Elle vient d’obtenir le Premier prix femme en catégorie Opéra du concours de Marmande 2019 en tant que mezzo-soprano.
En 2018, Natalie reçoit le prix de Mélodie Française au concours international d’art lyrique de Vienne en Voix, à Vivonne, elle est également finaliste au concours international de Bordeaux Médoc Lyrique.
A l’opéra, Natalie fait ses début de soliste dans le rôle de Cisseo dans Zanaida de J.C. Bach à la Bachfest de Leipzig avec David Stern et Opera Fuoco. Depuis, elle a incarné La Musica et Euridice (Orfeo de Monteverdi) avec Hampstead Garden Opera, Despina (Cosi fan tutte) avec Opera Fuoco, Sofia (Il Signor Bruschino de Rossini) avec British Youth Opera. Ses rôles incluent également Bubikopf dans Der Kaiser von Atlantis de V. Ullmann avec Philippe Nahon et Ars Nova (mise en scène par Louise Moaty) au Théâtre de l’Athénée, Opéra de Reims et Opéra de Massy, Mademoiselle Silberklang (Der Schauspieldirektor de Mozart )et Tonina dans Prima la Musica de Salieri avec l’Orchestre Philharmonique de Hong Kong (China) et D. Stern, Despina dans Cosi Fanciulli, une création de Nicolas Bacri et Eric-Emmanuel Schmidt, avec Opera Fuoco au Théâtre des Champs-Elysées, Mirtilla dans Damon de Telemann au Theater Magdeburg.
En concert, Natalie se produit régulièrement avec l’ensemble Fuoco e Cenere, ce qui l’amène à chanter entre autres à Miami et Paris (Cité de la musique). D’autres engagements notables incluent la cantate Ino de Telemann avec l’orchestre symphonique de Guangzhou (Chine) sous la baguette de David Stern, la cantate « Apollo e Dafne » de Händel et la serenata « Antonio e Cleopatra » de Hasse avec Musica Viva au Tchaikovsky Hall de Moscou, l’Académie Mozart du Festival d’Aix en Provence, ainsi que la tournée internationale du Jardin des Voix avec William Christie, Paul Agnew et Les Arts Florissants.
Passionnée par le Lied, elle participe à des masterclasses avec Anne Sofie von Otter, Angelika Kirchschlager, Jean-Paul Fouchécourt, Ann Murray, Peggy Bouveret.
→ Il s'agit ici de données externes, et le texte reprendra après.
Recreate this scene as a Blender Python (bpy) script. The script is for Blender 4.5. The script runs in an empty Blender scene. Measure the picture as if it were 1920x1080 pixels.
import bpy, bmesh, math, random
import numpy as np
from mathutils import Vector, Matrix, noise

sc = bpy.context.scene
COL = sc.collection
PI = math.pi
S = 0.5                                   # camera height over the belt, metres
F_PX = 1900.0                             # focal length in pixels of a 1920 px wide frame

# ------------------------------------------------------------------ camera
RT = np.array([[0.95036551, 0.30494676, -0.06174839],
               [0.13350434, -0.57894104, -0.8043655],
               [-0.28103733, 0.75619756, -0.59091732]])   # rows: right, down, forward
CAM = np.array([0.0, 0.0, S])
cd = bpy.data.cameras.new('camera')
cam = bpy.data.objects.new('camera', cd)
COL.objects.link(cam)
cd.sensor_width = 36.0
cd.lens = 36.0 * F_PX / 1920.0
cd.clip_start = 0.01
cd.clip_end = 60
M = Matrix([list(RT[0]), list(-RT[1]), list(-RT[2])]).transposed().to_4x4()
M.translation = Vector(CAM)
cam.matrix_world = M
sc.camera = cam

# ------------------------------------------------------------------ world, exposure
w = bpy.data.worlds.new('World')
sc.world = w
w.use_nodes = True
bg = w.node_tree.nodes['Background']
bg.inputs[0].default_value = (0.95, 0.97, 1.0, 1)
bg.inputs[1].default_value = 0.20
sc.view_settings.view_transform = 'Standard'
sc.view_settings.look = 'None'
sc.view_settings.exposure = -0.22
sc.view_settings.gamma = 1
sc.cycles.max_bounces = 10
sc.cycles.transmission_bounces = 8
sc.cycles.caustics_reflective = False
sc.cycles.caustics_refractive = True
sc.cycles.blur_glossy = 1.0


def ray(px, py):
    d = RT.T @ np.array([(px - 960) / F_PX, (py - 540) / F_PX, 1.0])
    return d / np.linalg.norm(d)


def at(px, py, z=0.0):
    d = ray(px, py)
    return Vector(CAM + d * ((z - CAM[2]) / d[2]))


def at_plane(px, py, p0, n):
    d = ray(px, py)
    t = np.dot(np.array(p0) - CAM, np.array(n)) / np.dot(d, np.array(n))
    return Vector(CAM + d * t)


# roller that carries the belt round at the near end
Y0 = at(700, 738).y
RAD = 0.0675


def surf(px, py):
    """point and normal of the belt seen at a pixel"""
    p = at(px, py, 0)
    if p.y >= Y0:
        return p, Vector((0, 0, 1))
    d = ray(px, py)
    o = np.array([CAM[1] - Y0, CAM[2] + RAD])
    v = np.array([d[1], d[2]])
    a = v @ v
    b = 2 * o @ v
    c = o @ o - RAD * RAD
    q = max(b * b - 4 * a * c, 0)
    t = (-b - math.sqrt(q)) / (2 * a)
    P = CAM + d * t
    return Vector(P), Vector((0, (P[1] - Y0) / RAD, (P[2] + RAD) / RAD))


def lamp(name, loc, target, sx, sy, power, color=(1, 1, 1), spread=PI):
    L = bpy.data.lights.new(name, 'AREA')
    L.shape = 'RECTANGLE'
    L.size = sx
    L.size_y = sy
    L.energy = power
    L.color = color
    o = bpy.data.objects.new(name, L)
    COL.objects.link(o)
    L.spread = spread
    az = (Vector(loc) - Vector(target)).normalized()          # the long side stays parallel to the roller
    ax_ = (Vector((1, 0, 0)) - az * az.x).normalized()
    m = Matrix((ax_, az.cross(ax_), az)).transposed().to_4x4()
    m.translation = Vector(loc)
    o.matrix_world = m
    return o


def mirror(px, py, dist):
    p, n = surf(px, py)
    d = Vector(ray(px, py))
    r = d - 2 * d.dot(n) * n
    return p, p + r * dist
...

Et c’est dans le cadre du Franz-Schubert Institut en Autriche qu’elle travaille avec Elly Ameling, Helmut Deutsch, Julius Drake, Bernarda Fink, Tobias Truniger, Robert Holl, Rudolf Jansen, Andreas Schmidt et Roger Vignoles.
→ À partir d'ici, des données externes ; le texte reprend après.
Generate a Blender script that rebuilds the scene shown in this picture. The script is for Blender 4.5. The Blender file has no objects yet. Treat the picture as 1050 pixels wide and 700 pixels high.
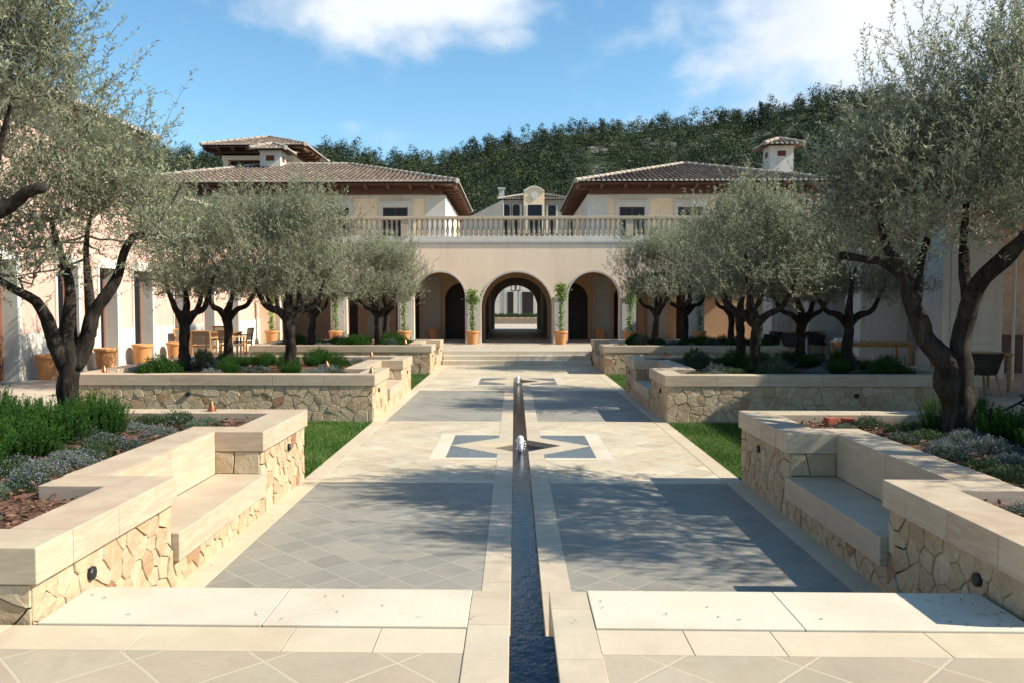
import bpy, bmesh, math, random
import numpy as np
from mathutils import Vector, Matrix, noise

SC = bpy.context.scene
COL = SC.collection
PI = math.pi
rad = math.radians

# ------------------------------------------------------------------ camera
F = 845.0; PITCH = math.atan(39 / F); YAW = 18.5 / F
CAMX, CAMZ = -0.09, 2.15
cam = bpy.data.cameras.new('camera'); cam.sensor_width = 36; cam.lens = 36 * F / 1050
cam.shift_x = 16 / 1050; cam.clip_start = 0.1; cam.clip_end = 6000
camo = bpy.data.objects.new('camera', cam); COL.objects.link(camo)
camo.location = (CAMX, 0, CAMZ); camo.rotation_euler = (PI / 2 - PITCH, 0, YAW)
SC.camera = camo

# ------------------------------------------------------------------ light
SUN_EL, SUN_AZ = rad(39), rad(9)      # azimuth measured from +X towards the camera (-Y)
sd = bpy.data.lights.new('sun', 'SUN'); sd.energy = 5.0; sd.angle = rad(0.5); sd.color = (1.0, 0.945, 0.80)
so = bpy.data.objects.new('sun', sd); COL.objects.link(so)
sdir = Vector((math.cos(SUN_EL) * math.cos(SUN_AZ), -math.cos(SUN_EL) * math.sin(SUN_AZ), math.sin(SUN_EL)))
so.rotation_euler = sdir.to_track_quat('Z', 'Y').to_euler()
so.location = (30, 0, 40)
SC.view_settings.view_transform = 'Standard'; SC.view_settings.look = 'None'
SC.view_settings.gamma = 1; SC.view_settings.use_curve_mapping = False
SC.view_settings.exposure = 0.88
SC.render.engine = 'CYCLES'
SC.cycles.max_bounces = 8; SC.cycles.diffuse_bounces = 4; SC.cycles.glossy_bounces = 3
SC.cycles.transmission_bounces = 4; SC.cycles.transparent_max_bounces = 6

W = bpy.data.worlds.new('World'); SC.world = W; W.use_nodes = True
wn, wl = W.node_tree.nodes, W.node_tree.links
wn.clear()
def WN(t, **k):
    n = wn.new(t)
    for a, b in k.items(): setattr(n, a, b)
    return n
def wm(op, a, b=None, c=None, clamp=False):
    n = WN('ShaderNodeMath', operation=op); n.use_clamp = clamp
    for i, v in enumerate((a, b, c)):
        if v is None: continue
        if isinstance(v, (int, float)): n.inputs[i].default_value = v
        else: wl.new(v, n.inputs[i])
    return n.outputs[0]
sky = WN('ShaderNodeTexSky'); sky.sky_type = 'NISHITA'; sky.sun_disc = False
sky.sun_elevation = SUN_EL; sky.sun_rotation = PI / 2 + SUN_AZ
sky.air_density = 1.0; sky.dust_density = 0.25; sky.ozone_density = 2.5; sky.altitude = 300
tc = WN('ShaderNodeTexCoord')
sx = WN('ShaderNodeSeparateXYZ'); wl.new(tc.outputs['Generated'], sx.inputs[0])
den = wm('MAXIMUM', wm('ABSOLUTE', sx.outputs[1]), 0.05)
U = wm('DIVIDE', sx.outputs[0], den); V = wm('DIVIDE', sx.outputs[2], den)
def blob(u0, v0, su, sv):
    a = wm('POWER', wm('ABSOLUTE', wm('DIVIDE', wm('SUBTRACT', U, u0), su)), 2.0)
    b = wm('POWER', wm('ABSOLUTE', wm('DIVIDE', wm('SUBTRACT', V, v0), sv)), 2.0)
    return wm('EXPONENT', wm('MULTIPLY', wm('ADD', a, b), -1.0))
blobs = None
for (u0, v0, su, sv, k) in [(-.13, .36, .21, .075, .85), (-.24, .35, .13, .055, .64), (-.02, .315, .08, .03, .62), (-.318, .295, .035, .022, .45),
                            (-.01, .315, .04, .022, .35), (.42, .30, .24, .17, .86), (.27, .20, .15, .07, .56), (.12, .30, .10, .07, .34), (.10, .36, .03, .03, .4), (.30, .37, .16, .04, .45),
                            (-.12, .205, .16, .022, .30), (-.36, .23, .035, .016, .25), (-.44, .29, .02, .02, .2), (.6, .3, .3, .2, .5)]:
    t = wm('MULTIPLY', blob(u0, v0, su, sv), k)
    blobs = t if blobs is None else wm('MAXIMUM', blobs, t)
mp = WN('ShaderNodeMapping'); mp.inputs['Scale'].default_value = (1, 1, 1.45); wl.new(tc.outputs['Generated'], mp.inputs[0])
nz = WN('ShaderNodeTexNoise'); nz.inputs['Scale'].default_value = 8.5; nz.inputs['Detail'].default_value = 9
nz.inputs['Roughness'].default_value = .56; nz.inputs['Distortion'].default_value = .1; wl.new(mp.outputs[0], nz.inputs[0])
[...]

Pour sa discographie, Natalie apparaît dans «Berenice, che fai?» avec David Stern, Opera Fuoco, Lea Desandre et Chantal Santon (label Aparté, 5 diapasons); et dans la cantate «Eros et Diane» sur la collection intégrale «Debussy 100» de Warner Classics (avec Jean-Pierre Armengaud et Cyrille Dubois).
Deux enregistrements à venir: Les Vêpres de Cozzolani avec l’ensemble I Gemelli d’Emiliano Gonzalez Toro (mai 2019, Naïve), cantates sacrées d’Augustin Pfleger avec l’Orchestre baroque de Trondheim.
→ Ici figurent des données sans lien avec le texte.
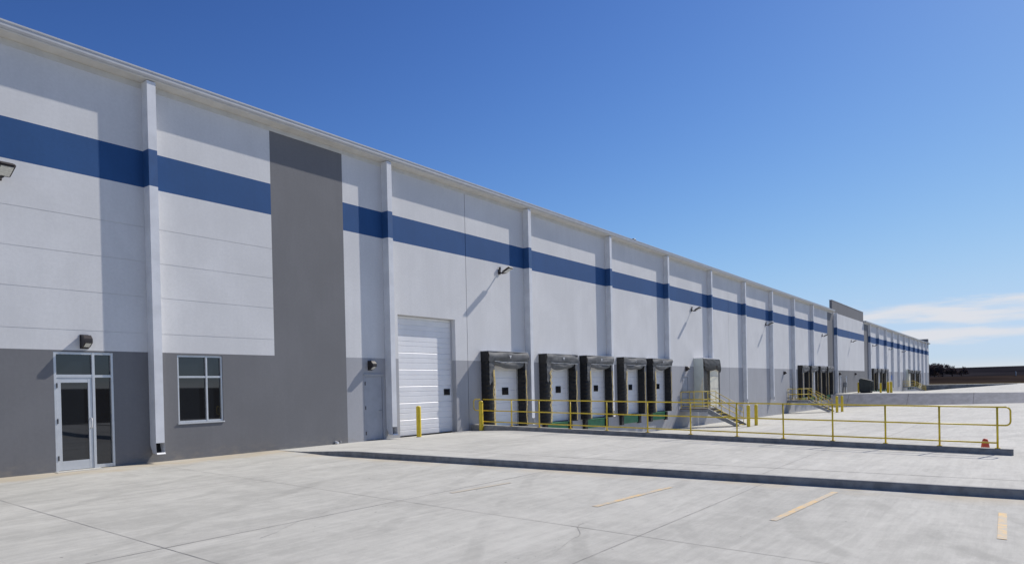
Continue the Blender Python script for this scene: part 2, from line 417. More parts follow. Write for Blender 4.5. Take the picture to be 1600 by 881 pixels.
# side faces of the far court
mb = MB()
mb.grid(lambda u, v: (101.005, lerp(1, -17, u), lerp(0.0, court3_z(0, lerp(1, -17, u)), v)), 12, 1, WALL3, False)
o = mb.build('court_edge', fixn=False); tag(o, kind='structure')
t_ = thing('retaining_wall', 'low dark concrete retaining wall at the end of the farthest truck court', 'retaining wall', (175, -8, 0))
mb = MB()
Ys = [0.0 - 17.0*i/12 for i in range(13)]
for i in range(12):
    a, b = Ys[i], Ys[i+1]
    za, zb = court3_z(0, a)-0.05, court3_z(0, b)-0.05
    P = [(174.7, a, za), (174.7, b, zb), (174.7, b, 0.05), (174.7, a, 0.05)]
    Q = [(175.0, p[1], p[2]) for p in P]
    mb.poly(P, WALL3); mb.poly(Q[::-1], WALL3); mb.poly([P[3], P[2], Q[2], Q[3]], WALL3)
o = mb.build('concrete_face'); o.parent = t_; o.location = (-175, 8, 0)
# the land all around
def land_z(X, Y):
    z = -2.6
    if X > 175:
        z = lerp(-2.6, -0.32, sstep((X-184)/3.0))
    if X > 296: z = lerp(-0.32, 1.75, sstep((X-296)/28.0))
    if X > 346: z = lerp(1.75, 6.1 + 0.35*math.sin(Y*0.02+1.0) - 0.010*max(-60, min(120, Y)), sstep((X-346)/85.0))
    if Y < -33.9 and X <= 184: z = max(z, lerp(-2.6, -0.50, sstep((-Y-33.9)/1.2)))
    if X <= 296:
        d = max(0, (-Y-240)/120.0); z = max(z, lerp(-0.5, 4.2 + 0.8*math.sin(X*0.013), sstep(d))) if Y < -240 else z
        if X < -90: z = max(z, lerp(-2.6, 5.0, sstep((-X-90)/80)))
    return z
xs = [-4000, -1500, -600, -300, -200, -150, -120, -100, -90, -60, 0, 60, 120, 150, 176, 183.9, 184.5, 185, 185.5, 186, 186.5, 187, 190, 200, 220, 240, 260, 280, 296] + \
     [296+2*i for i in range(1, 15)] + [330, 338, 345] + [346+5*i for i in range(18)] + [450, 500, 600, 900, 1600, 4000]
ys = [-4000, -1500, -700, -400, -360, -330, -300, -270, -240, -210, -150, -90, -60, -40, -35.2, -34.8, -34.4, -33.9, -20, -10, 0, 15, 30, 60, 90, 120, 180, 300, 600, 1500, 4000]
mb = MB()
for y in ys:
    for x in xs: mb.v.append((x, y, land_z(x, y)))
nx = len(xs)
for j in range(len(ys)-1):
    for i in range(nx-1):
        a = j*nx+i; mb.f.append((a, a+1, a+nx+1, a+nx)); mb.m.append(mb.mi(FIELD)); mb.sm.append(True)
o = mb.build('ground', fixn=False); tag(o, kind='structure')

# kerbs --------------------------------------------------------------------
def kerb(name, xf, ztop, zbotl, zbotr, Y0, Y1, rnd_end=False):
    mb = MB(); n = 90; rows = []
    for j in range(n+1):
        Y = lerp(Y0, Y1, j/n); x = xf(Y); zt = ztop(x, Y); zl = min(zbotl(x, Y)-0.02, zt-0.002); zr = min(zbotr(x, Y)-0.06, zt-0.002)
        h = max(0.003, zt-zl); r = min(0.03, h*0.4); wob = 0.004*math.sin(Y*3.1)+0.003*math.sin(Y*7.7)
        rows.append([(x-0.012+wob, Y, zl), (x+wob, Y, zt-r), (x+r*0.3+wob, Y, zt-r*0.3), (x+r+wob, Y, zt), (x+0.152, Y, zt), (x+0.152, Y, zr)])
    for j in range(n):
        for i in range(5):
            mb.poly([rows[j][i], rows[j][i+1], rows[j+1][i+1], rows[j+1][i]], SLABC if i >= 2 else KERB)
    mb.poly(rows[0], KERB); mb.poly(rows[-1][::-1], KERB)
    o = mb.build(name); tag(o, kind='structure'); return o
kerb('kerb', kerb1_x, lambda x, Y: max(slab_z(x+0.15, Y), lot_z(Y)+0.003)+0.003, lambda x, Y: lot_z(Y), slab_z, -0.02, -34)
def k2top(x, Y): return 0.25 + 0.0155*Y
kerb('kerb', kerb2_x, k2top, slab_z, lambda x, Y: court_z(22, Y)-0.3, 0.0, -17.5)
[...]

Parmi ses engagements cette saison et la saison prochaine, le Requiem de Mozart mis en scène par Yoann Bourgeois, avec Laurence Equilbey et Insula Orchestra à la Seine Musicale, Stabat Mater de Pergolèse avec l’Orchestre Régional de Normandie, Floreska (Amor Conjugale – Mayr) avec Opera Fuoco au Beethovenfest de Bonn, Bergamo, Sesto (Giulio Cesare) avec le Rundfunkorchester Hannover (dir. S. Stern), Messaggiera (Orfeo) en tournée de concerts avec I Gemelli (dir. E.G. Toro), l’Elixir d’Amour (version jeune public) au Théâtre des Champs-Elysées et à l’Opéra de Rouen, Frasquinella dans La Périchole au Théâtre des Champs-Elysées.